Key EU water law to remain – Ireland must get to work without delay to turn the tide of decline in our water environment says the Sustainable Water Network (SWAN)


In a landmark development for Europe’s rivers, lakes, coasts and wetlands, following a two-year review [1], the European Commission announced that key water law – the EU Water Framework Directive (WFD) [2] – will not be changed [3]. The law requires that 100% of the EU’s freshwater and coastal ecosystems are in good health by 2027. This gives Ireland seven years to halt declines in our water environment and dramatically improve the health of our freshwater and coastal ecosystems.

Ireland has a long way to go to meet the 2027 targets. Presently, more than half of our rivers, lakes and estuaries are in an unhealthy state (47%, 50% and 62% respectively) and river water pollution is on the rise. Furthermore, we’ve lost most of our pristine river stretches, down from over 500 in the late 80s to a mere 20 today [4]. An ambitious approach including far reaching agricultural reform, planning controls and wastewater investment is urgently needed to turn the tide of decline in our water environment.

Sinéad O’Brien, Coordinator of the Sustainable Water Network (SWAN) said: “This very welcome announcement lays to rest any doubt that Ireland must comply fully with the EU Water Framework Directive by 2027. With more than half of our rivers, lakes and estuaries in an unhealthy state, we need urgent action to restore and protect them; we haven’t a minute to lose.

“The independent evaluation of the WFD found that the lack of progress in improving water quality across Europe wasn’t due to any flaws in the law, but rather a lack of funding and implementation of water protection measures. This analysis is spot-on for Ireland. Rather than tackle the challenge of coming up with an all-of-government land use and water management action plan, EU member states (Ireland included) have dodged and delayed, holding out for extensions and exemptions. These ‘get-out-of-jail cards’ are now off the table and the WFD requirements stand. This means we have seven short years to dramatically improve the health of our rivers, lakes and coast.

“We’re approaching the last cycle of River Basin Management Planning (Ireland’s plan for implementing the WFD). This plan must go beyond anything we’ve seen before. We need serious agricultural policy reform including a reduction of fertiliser use (by 20%) and pesticides (by 50%) in line with the EU Farm to Fork Strategy and a shift of CAP payments to support farming methods which prevent water pollution rather than cause it and which support aquatic biodiversity.
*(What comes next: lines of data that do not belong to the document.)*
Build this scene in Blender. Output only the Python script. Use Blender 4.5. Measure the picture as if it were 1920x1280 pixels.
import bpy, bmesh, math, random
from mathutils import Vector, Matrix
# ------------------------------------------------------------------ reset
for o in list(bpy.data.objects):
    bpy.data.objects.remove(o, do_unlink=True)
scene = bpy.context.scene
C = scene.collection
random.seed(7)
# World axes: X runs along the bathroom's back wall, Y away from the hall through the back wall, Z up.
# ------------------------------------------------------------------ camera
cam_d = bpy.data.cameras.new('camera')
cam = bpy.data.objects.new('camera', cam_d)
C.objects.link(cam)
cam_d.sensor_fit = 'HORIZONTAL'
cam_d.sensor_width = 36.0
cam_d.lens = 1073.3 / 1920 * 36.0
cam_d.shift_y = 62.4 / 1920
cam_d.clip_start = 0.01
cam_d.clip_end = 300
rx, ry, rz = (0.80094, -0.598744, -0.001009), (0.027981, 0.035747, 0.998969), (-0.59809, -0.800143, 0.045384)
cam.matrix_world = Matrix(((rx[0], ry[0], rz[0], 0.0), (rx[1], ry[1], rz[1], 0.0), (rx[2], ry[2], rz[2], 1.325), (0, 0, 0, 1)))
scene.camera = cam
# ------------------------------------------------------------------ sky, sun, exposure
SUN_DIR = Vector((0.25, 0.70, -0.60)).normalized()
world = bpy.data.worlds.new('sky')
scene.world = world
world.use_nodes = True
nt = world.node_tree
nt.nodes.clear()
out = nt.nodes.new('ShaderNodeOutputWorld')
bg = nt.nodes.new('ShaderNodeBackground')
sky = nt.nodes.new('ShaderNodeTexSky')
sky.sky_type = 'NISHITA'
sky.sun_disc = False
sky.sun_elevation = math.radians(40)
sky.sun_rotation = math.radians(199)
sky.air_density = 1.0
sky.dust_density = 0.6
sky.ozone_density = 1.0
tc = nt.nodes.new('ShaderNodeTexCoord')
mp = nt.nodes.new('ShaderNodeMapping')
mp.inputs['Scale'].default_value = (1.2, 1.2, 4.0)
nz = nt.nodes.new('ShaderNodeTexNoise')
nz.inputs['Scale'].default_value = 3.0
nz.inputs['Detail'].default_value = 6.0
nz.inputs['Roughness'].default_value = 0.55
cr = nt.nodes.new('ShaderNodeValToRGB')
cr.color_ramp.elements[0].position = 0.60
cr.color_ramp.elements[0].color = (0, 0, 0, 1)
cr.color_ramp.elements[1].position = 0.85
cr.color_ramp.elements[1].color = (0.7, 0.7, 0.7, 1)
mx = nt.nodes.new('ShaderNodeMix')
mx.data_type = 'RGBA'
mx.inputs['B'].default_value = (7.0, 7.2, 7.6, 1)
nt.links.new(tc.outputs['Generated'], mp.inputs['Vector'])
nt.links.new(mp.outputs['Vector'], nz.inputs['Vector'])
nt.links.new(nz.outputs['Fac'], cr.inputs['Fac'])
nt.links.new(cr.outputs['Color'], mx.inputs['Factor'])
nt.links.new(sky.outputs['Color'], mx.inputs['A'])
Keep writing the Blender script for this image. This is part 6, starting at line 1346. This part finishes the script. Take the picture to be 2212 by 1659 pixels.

These changes need to be implemented as part of the current development of the CAP Strategic Plan and AgriFood Strategy 2030. In addition, proper controls of damaging dredging, drainage and river works need to be introduced as a matter of urgency, and we need a significant ramping up of state investment in our wastewater infrastructure to eliminate widespread sewage pollution and the all too frequent bathing water restrictions.

“A small number of river catchments (Priority Areas for Action) are being targeted for coordinated management, underpinned by strong science generated by the EPA and new Local Authorities Water Programme, but we now need this work to translate into river action plans and to be extended nationwide. We need a real focus on implementation of effective measures in every river catchment, which must be accompanied by a fundamental shift in state policy away from the ‘business as usual’ model of agricultural intensification and wastewater under-investment. Otherwise, we face significant fines, loss of Ireland’s green marketing advantage and a diminished and polluted water environment.”